▸ YOUR OBJECTIVE
Your copy of the material below should match it exactly, except that it holds no pictures.

*****

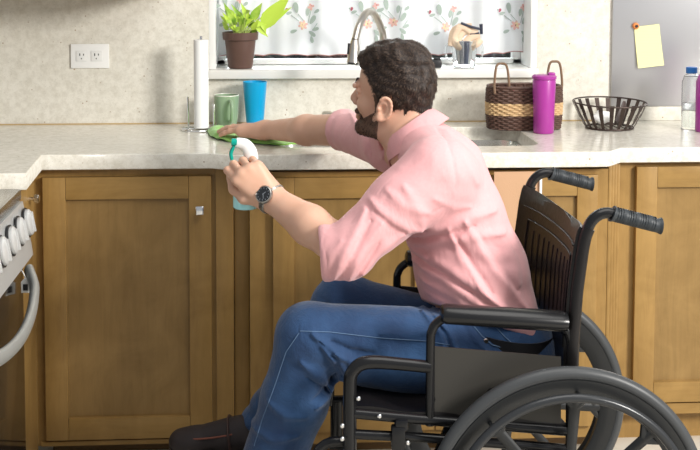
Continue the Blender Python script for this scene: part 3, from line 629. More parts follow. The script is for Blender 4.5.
for f in (0, 1):
    ax = V(AX[0], YN, .303)+FAR*f
    b = MB()
    cane = P3([(571, 440), (571.5, 400), (573, 340), (577, 290), (583, 247), (587, 230), (594, 218.5), (605, 213), (619, 215)], f)
    cane = [pz(cane[0], .30)]+cane
    b.tube(cane, .0122, 14, smooth=5)
    post = P3([(350, 452), (350, 386), (352, 373), (360, 364.5), (374, 362), (400, 364), (430, 367)], f); post = [pz(post[0], .335)]+post
    b.tube(post, [.0145]*6+[.0135]*2, 14, smooth=5)
    b.tube(P3([(430, 425), (430.5, 345), (432, 331), (437, 323), (447, 318), (470, 318)], f), .0098, 14, smooth=5)
    b.tube(P3([(352, 413), (430, 420), (571, 431)], f), .0115, 12)
    b.tube(P3([(352, 434), (430, 438), (571, 449)], f), .0105, 12)
    lo = [pz(P3([(352, 430)], f)[0], .345), pz(ax, .345)]; b.tube(lo, .0125, 12)
    b.tube(P3([(556, 326), (566, 330), (571, 345), (572, 380)], f), .0098, 12, smooth=4)
    b.build('side_frame', M_frame, wch)
    b = MB(); q = P3([(434, 346.5), (561, 357), (561, 424), (433, 414)], f); b.prism(q, (0, .004, 0)); b.build('skirt_guard', M_skirt, wch)
    # arm pad
    a0, a1 = P3([(442, 313.5), (566, 321.5)], f); d = a1-a0; b = MB()
    b.tube([a0-d*.012, a0, a0+d*.03, a0+d*.5, a1-d*.05, a1, a1+d*.015], [.012, .019, .022, .023, .023, .0205, .012], 20, sq=(.95, 1.3), up=(0, 0, 1))
    b.build('armrest_pad', M_pad, wch)
    # push handle
    g0, g1 = P3([(612, 213.5), (661, 226)], f); b = MB(); g = g1-g0; rs = []; gp = []
    for k in range(41):
        t = k/40; gp.append(g0+g*t-V(0, 0, .0014*abs(math.sin(t*math.pi*4)))); rs.append(.0150+.0016*(1-abs(math.sin(t*math.pi*4.0)))+(.0015 if t < .04 or t > .97 else 0))
    b.tube(gp, rs, 20, up=(0, 0, 1))
    o = b.build('push_handle', M_grip, wch)
    b = MB()
    for k in range(16): c = g0+g*(.10+.05*k); b.tube([c-g*.006, c+g*.006], .0167, 18)
    b.build('grip_ribs', M_grip, o)
    # caster fork and wheel, axle plate
    cx = post[0]; b = MB(); cxx = cx[0]+.02
    b.tube([(cxx, cx[1], .345), (cxx, cx[1], .245)], .016, 14); b.box((cxx-.02, cx[1]-.028, .228), (cxx+.045, cx[1]+.028, .242), .004)
    for s_ in (-1, 1): b.box((cxx+.005, cx[1]+s_*.0255-.0025, .09), (cxx+.04, cx[1]+s_*.0255+.0025, .23), .002)
    o = b.build('caster_fork', M_frame, wch)
    MB().lathe([(.0, -.012), (.05, -.010), (.075, -.014), (.090, -.015), (.0985, -.008), (.0985, .008), (.090, .015), (.075, .014), (.05, .010), (0, .012)], 48, T((cxx+.024, cx[1], .0995)) @ R_(90, 'X'), False, False).build('caster_wheel', M_tire, o)
    sy = -1 if f == 0 else 1
    b = MB(); b.box((ax[0]-.03, ax[1]-.006, .26), (ax[0]+.03, ax[1]+.006, .36), .003); b.tube([(ax[0], ax[1], .3035), (ax[0], ax[1]+sy*.075, .3035)], .008, 12); b.build('axle_plate', M_frame, wch)
    # leg rest
    b = MB(); h0 = post[3]+V(-.02, .03 if f == 0 else -.03, -.04); yy = h0[1]
    ft = W(215, 460, -1.02)[0]
    zl = W(352, 447, YN)[2]; b.tube([(post[2][0], yy, zl), (post[2][0]-.05, yy, zl-.004), (post[2][0]-.085, yy, zl-.05), (ft+.16, yy, .25), (ft+.10, yy, .20)], .0105, 12, smooth=5)
    b.tube([(post[2][0]-.002, yy, .52), (post[2][0]-.002, yy, .36)], .009, 10)
    o = b.build('leg_rest', M_frame, wch); ys = (yy+.0, yy+.16) if f == 0 else (yy-.16, yy)
    MB().box((ft-.03, ys[0], .186), (ft+.14, ys[1], .198), .005).build('footplate', M_rim, o)
    # screws, clamp
    for q in P3([(358, 396), (379, 413.5), (342, 423), (407, 440), (342, 436)], f): MB().lathe([(.0, 0), (.0045, .001), (.005, .004), (.003, .006)], 12, T(q-V(0, .0135, 0)) @ R_(90, 'X'), False, True).build('bolt', M_chrome, wch)
    q = P3([(397, 433)], f)[0]; b = MB(); b.box((q[0]-.014, q[1]-.025, q[2]-.030), (q[0]+.016, q[1]+.0, q[2]+.022), .006); b.box((q[0]-.006, q[1]-.022, q[2]+.01), (q[0]+.022, q[1]-.004, q[2]+.035), .006); b.tube([q+V(0, -.012, 0), q+V(.12, -.012, -.02)], .006, 8)
    q2 = P3([(497, 410)], f)[0]; b.tube([q+V(.12, -.012, -.02), q2+V(.02, -.012, -.02), q2+V(-.02, -.014, .05)], .005, 8, smooth=3); b.build('brake', M_frame, wch)
    cane_pts = cane
    if f == 0: CN = cane
    else: CFR = cane
MB().tube([V(AX[0]-.28, YN, .36), V(AX[0]-.05, YN, .52)+FAR], .010, 12).tube([V(AX[0]-.28, YN, .52), V(AX[0]-.05, YN, .36)+FAR], .010, 12).build('cross_brace', M_frame, wch)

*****

▸ FULL RESPONSE
Continue the Blender Python script for this scene: part 3, from line 629. More parts follow. The script is for Blender 4.5.
for f in (0, 1):
    ax = V(AX[0], YN, .303)+FAR*f
    b = MB()
    cane = P3([(571, 440), (571.5, 400), (573, 340), (577, 290), (583, 247), (587, 230), (594, 218.5), (605, 213), (619, 215)], f)
    cane = [pz(cane[0], .30)]+cane
    b.tube(cane, .0122, 14, smooth=5)
    post = P3([(350, 452), (350, 386), (352, 373), (360, 364.5), (374, 362), (400, 364), (430, 367)], f); post = [pz(post[0], .335)]+post
    b.tube(post, [.0145]*6+[.0135]*2, 14, smooth=5)
    b.tube(P3([(430, 425), (430.5, 345), (432, 331), (437, 323), (447, 318), (470, 318)], f), .0098, 14, smooth=5)
    b.tube(P3([(352, 413), (430, 420), (571, 431)], f), .0115, 12)
    b.tube(P3([(352, 434), (430, 438), (571, 449)], f), .0105, 12)
    lo = [pz(P3([(352, 430)], f)[0], .345), pz(ax, .345)]; b.tube(lo, .0125, 12)
    b.tube(P3([(556, 326), (566, 330), (571, 345), (572, 380)], f), .0098, 12, smooth=4)
    b.build('side_frame', M_frame, wch)
    b = MB(); q = P3([(434, 346.5), (561, 357), (561, 424), (433, 414)], f); b.prism(q, (0, .004, 0)); b.build('skirt_guard', M_skirt, wch)
    # arm pad
    a0, a1 = P3([(442, 313.5), (566, 321.5)], f); d = a1-a0; b = MB()
    b.tube([a0-d*.012, a0, a0+d*.03, a0+d*.5, a1-d*.05, a1, a1+d*.015], [.012, .019, .022, .023, .023, .0205, .012], 20, sq=(.95, 1.3), up=(0, 0, 1))
    b.build('armrest_pad', M_pad, wch)
    # push handle
    g0, g1 = P3([(612, 213.5), (661, 226)], f); b = MB(); g = g1-g0; rs = []; gp = []
    for k in range(41):
        t = k/40; gp.append(g0+g*t-V(0, 0, .0014*abs(math.sin(t*math.pi*4)))); rs.append(.0150+.0016*(1-abs(math.sin(t*math.pi*4.0)))+(.0015 if t < .04 or t > .97 else 0))
    b.tube(gp, rs, 20, up=(0, 0, 1))
    o = b.build('push_handle', M_grip, wch)
    b = MB()
    for k in range(16): c = g0+g*(.10+.05*k); b.tube([c-g*.006, c+g*.006], .0167, 18)
    b.build('grip_ribs', M_grip, o)
    # caster fork and wheel, axle plate
    cx = post[0]; b = MB(); cxx = cx[0]+.02
    b.tube([(cxx, cx[1], .345), (cxx, cx[1], .245)], .016, 14); b.box((cxx-.02, cx[1]-.028, .228), (cxx+.045, cx[1]+.028, .242), .004)
    for s_ in (-1, 1): b.box((cxx+.005, cx[1]+s_*.0255-.0025, .09), (cxx+.04, cx[1]+s_*.0255+.0025, .23), .002)
    o = b.build('caster_fork', M_frame, wch)
    MB().lathe([(.0, -.012), (.05, -.010), (.075, -.014), (.090, -.015), (.0985, -.008), (.0985, .008), (.090, .015), (.075, .014), (.05, .010), (0, .012)], 48, T((cxx+.024, cx[1], .0995)) @ R_(90, 'X'), False, False).build('caster_wheel', M_tire, o)
    sy = -1 if f == 0 else 1
    b = MB(); b.box((ax[0]-.03, ax[1]-.006, .26), (ax[0]+.03, ax[1]+.006, .36), .003); b.tube([(ax[0], ax[1], .3035), (ax[0], ax[1]+sy*.075, .3035)], .008, 12); b.build('axle_plate', M_frame, wch)
    # leg rest
    b = MB(); h0 = post[3]+V(-.02, .03 if f == 0 else -.03, -.04); yy = h0[1]
    ft = W(215, 460, -1.02)[0]
    zl = W(352, 447, YN)[2]; b.tube([(post[2][0], yy, zl), (post[2][0]-.05, yy, zl-.004), (post[2][0]-.085, yy, zl-.05), (ft+.16, yy, .25), (ft+.10, yy, .20)], .0105, 12, smooth=5)
    b.tube([(post[2][0]-.002, yy, .52), (post[2][0]-.002, yy, .36)], .009, 10)
    o = b.build('leg_rest', M_frame, wch); ys = (yy+.0, yy+.16) if f == 0 else (yy-.16, yy)
    MB().box((ft-.03, ys[0], .186), (ft+.14, ys[1], .198), .005).build('footplate', M_rim, o)
    # screws, clamp
    for q in P3([(358, 396), (379, 413.5), (342, 423), (407, 440), (342, 436)], f): MB().lathe([(.0, 0), (.0045, .001), (.005, .004), (.003, .006)], 12, T(q-V(0, .0135, 0)) @ R_(90, 'X'), False, True).build('bolt', M_chrome, wch)
    q = P3([(397, 433)], f)[0]; b = MB(); b.box((q[0]-.014, q[1]-.025, q[2]-.030), (q[0]+.016, q[1]+.0, q[2]+.022), .006); b.box((q[0]-.006, q[1]-.022, q[2]+.01), (q[0]+.022, q[1]-.004, q[2]+.035), .006); b.tube([q+V(0, -.012, 0), q+V(.12, -.012, -.02)], .006, 8)
    q2 = P3([(497, 410)], f)[0]; b.tube([q+V(.12, -.012, -.02), q2+V(.02, -.012, -.02), q2+V(-.02, -.014, .05)], .005, 8, smooth=3); b.build('brake', M_frame, wch)
    cane_pts = cane
    if f == 0: CN = cane
    else: CFR = cane
MB().tube([V(AX[0]-.28, YN, .36), V(AX[0]-.05, YN, .52)+FAR], .010, 12).tube([V(AX[0]-.28, YN, .52), V(AX[0]-.05, YN, .36)+FAR], .010, 12).build('cross_brace', M_frame, wch)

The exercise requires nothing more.